[Scenes as source code]
** Begin **

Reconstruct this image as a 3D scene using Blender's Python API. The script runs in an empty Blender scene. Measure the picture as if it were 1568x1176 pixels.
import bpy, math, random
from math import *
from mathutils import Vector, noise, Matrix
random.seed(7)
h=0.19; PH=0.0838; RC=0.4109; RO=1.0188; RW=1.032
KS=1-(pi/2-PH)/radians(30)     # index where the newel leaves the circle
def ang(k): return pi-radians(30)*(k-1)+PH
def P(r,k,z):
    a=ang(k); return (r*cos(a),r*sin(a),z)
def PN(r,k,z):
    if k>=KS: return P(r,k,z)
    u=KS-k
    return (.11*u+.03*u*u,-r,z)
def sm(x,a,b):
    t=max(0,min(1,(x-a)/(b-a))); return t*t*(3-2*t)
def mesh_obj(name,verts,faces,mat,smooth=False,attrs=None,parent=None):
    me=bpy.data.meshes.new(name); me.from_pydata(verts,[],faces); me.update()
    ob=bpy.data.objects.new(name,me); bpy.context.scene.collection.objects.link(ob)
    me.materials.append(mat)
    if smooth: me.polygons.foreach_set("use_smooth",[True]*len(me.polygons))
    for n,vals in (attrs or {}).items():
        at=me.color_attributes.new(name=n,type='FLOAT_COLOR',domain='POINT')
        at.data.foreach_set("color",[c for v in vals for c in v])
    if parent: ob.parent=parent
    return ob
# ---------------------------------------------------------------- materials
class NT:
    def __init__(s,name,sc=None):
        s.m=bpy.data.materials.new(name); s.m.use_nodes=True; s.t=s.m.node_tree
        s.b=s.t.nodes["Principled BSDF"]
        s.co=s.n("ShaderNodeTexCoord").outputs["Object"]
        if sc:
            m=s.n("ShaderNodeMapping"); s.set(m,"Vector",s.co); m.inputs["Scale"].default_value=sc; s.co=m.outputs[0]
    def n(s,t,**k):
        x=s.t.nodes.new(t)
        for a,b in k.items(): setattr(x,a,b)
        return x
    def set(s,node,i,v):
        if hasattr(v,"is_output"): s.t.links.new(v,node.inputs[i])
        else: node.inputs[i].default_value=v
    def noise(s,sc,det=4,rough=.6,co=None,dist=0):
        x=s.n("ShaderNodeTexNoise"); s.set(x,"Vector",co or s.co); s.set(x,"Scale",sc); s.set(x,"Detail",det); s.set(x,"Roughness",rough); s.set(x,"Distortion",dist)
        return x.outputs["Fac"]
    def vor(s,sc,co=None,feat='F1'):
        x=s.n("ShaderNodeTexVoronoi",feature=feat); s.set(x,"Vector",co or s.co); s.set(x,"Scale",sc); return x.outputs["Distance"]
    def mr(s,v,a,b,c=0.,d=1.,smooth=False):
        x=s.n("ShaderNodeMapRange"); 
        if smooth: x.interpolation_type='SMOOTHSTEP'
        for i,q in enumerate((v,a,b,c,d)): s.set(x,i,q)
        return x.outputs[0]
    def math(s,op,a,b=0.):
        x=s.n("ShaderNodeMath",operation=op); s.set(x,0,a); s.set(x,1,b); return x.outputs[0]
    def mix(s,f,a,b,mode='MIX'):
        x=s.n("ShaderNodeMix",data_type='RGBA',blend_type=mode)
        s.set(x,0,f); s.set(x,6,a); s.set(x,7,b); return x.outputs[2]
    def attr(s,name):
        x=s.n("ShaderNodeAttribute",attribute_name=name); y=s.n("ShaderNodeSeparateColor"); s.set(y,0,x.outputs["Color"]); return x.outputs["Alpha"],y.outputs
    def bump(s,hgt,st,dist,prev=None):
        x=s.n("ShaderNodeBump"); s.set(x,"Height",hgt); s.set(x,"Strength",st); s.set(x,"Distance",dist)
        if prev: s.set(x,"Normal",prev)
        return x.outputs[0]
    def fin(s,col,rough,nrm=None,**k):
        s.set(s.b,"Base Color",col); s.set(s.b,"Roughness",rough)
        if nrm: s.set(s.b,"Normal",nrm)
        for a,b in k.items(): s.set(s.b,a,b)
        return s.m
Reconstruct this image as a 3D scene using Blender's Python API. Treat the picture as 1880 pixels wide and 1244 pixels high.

** End **

Description of the task :: The records above should be repeated in full, exactly as given.

The solution ::
Reconstruct this image as a 3D scene using Blender's Python API. The script runs in an empty Blender scene. Measure the picture as if it were 1568x1176 pixels.
import bpy, math, random
from math import *
from mathutils import Vector, noise, Matrix
random.seed(7)
h=0.19; PH=0.0838; RC=0.4109; RO=1.0188; RW=1.032
KS=1-(pi/2-PH)/radians(30)     # index where the newel leaves the circle
def ang(k): return pi-radians(30)*(k-1)+PH
def P(r,k,z):
    a=ang(k); return (r*cos(a),r*sin(a),z)
def PN(r,k,z):
    if k>=KS: return P(r,k,z)
    u=KS-k
    return (.11*u+.03*u*u,-r,z)
def sm(x,a,b):
    t=max(0,min(1,(x-a)/(b-a))); return t*t*(3-2*t)
def mesh_obj(name,verts,faces,mat,smooth=False,attrs=None,parent=None):
    me=bpy.data.meshes.new(name); me.from_pydata(verts,[],faces); me.update()
    ob=bpy.data.objects.new(name,me); bpy.context.scene.collection.objects.link(ob)
    me.materials.append(mat)
    if smooth: me.polygons.foreach_set("use_smooth",[True]*len(me.polygons))
    for n,vals in (attrs or {}).items():
        at=me.color_attributes.new(name=n,type='FLOAT_COLOR',domain='POINT')
        at.data.foreach_set("color",[c for v in vals for c in v])
    if parent: ob.parent=parent
    return ob
# ---------------------------------------------------------------- materials
class NT:
    def __init__(s,name,sc=None):
        s.m=bpy.data.materials.new(name); s.m.use_nodes=True; s.t=s.m.node_tree
        s.b=s.t.nodes["Principled BSDF"]
        s.co=s.n("ShaderNodeTexCoord").outputs["Object"]
        if sc:
            m=s.n("ShaderNodeMapping"); s.set(m,"Vector",s.co); m.inputs["Scale"].default_value=sc; s.co=m.outputs[0]
    def n(s,t,**k):
        x=s.t.nodes.new(t)
        for a,b in k.items(): setattr(x,a,b)
        return x
    def set(s,node,i,v):
        if hasattr(v,"is_output"): s.t.links.new(v,node.inputs[i])
        else: node.inputs[i].default_value=v
    def noise(s,sc,det=4,rough=.6,co=None,dist=0):
        x=s.n("ShaderNodeTexNoise"); s.set(x,"Vector",co or s.co); s.set(x,"Scale",sc); s.set(x,"Detail",det); s.set(x,"Roughness",rough); s.set(x,"Distortion",dist)
        return x.outputs["Fac"]
    def vor(s,sc,co=None,feat='F1'):
        x=s.n("ShaderNodeTexVoronoi",feature=feat); s.set(x,"Vector",co or s.co); s.set(x,"Scale",sc); return x.outputs["Distance"]
    def mr(s,v,a,b,c=0.,d=1.,smooth=False):
        x=s.n("ShaderNodeMapRange"); 
        if smooth: x.interpolation_type='SMOOTHSTEP'
        for i,q in enumerate((v,a,b,c,d)): s.set(x,i,q)
        return x.outputs[0]
    def math(s,op,a,b=0.):
        x=s.n("ShaderNodeMath",operation=op); s.set(x,0,a); s.set(x,1,b); return x.outputs[0]
    def mix(s,f,a,b,mode='MIX'):
        x=s.n("ShaderNodeMix",data_type='RGBA',blend_type=mode)
        s.set(x,0,f); s.set(x,6,a); s.set(x,7,b); return x.outputs[2]
    def attr(s,name):
        x=s.n("ShaderNodeAttribute",attribute_name=name); y=s.n("ShaderNodeSeparateColor"); s.set(y,0,x.outputs["Color"]); return x.outputs["Alpha"],y.outputs
    def bump(s,hgt,st,dist,prev=None):
        x=s.n("ShaderNodeBump"); s.set(x,"Height",hgt); s.set(x,"Strength",st); s.set(x,"Distance",dist)
        if prev: s.set(x,"Normal",prev)
        return x.outputs[0]
    def fin(s,col,rough,nrm=None,**k):
        s.set(s.b,"Base Color",col); s.set(s.b,"Roughness",rough)
        if nrm: s.set(s.b,"Normal",nrm)
        for a,b in k.items(): s.set(s.b,a,b)
        return s.m
Reconstruct this image as a 3D scene using Blender's Python API. Treat the picture as 1880 pixels wide and 1244 pixels high.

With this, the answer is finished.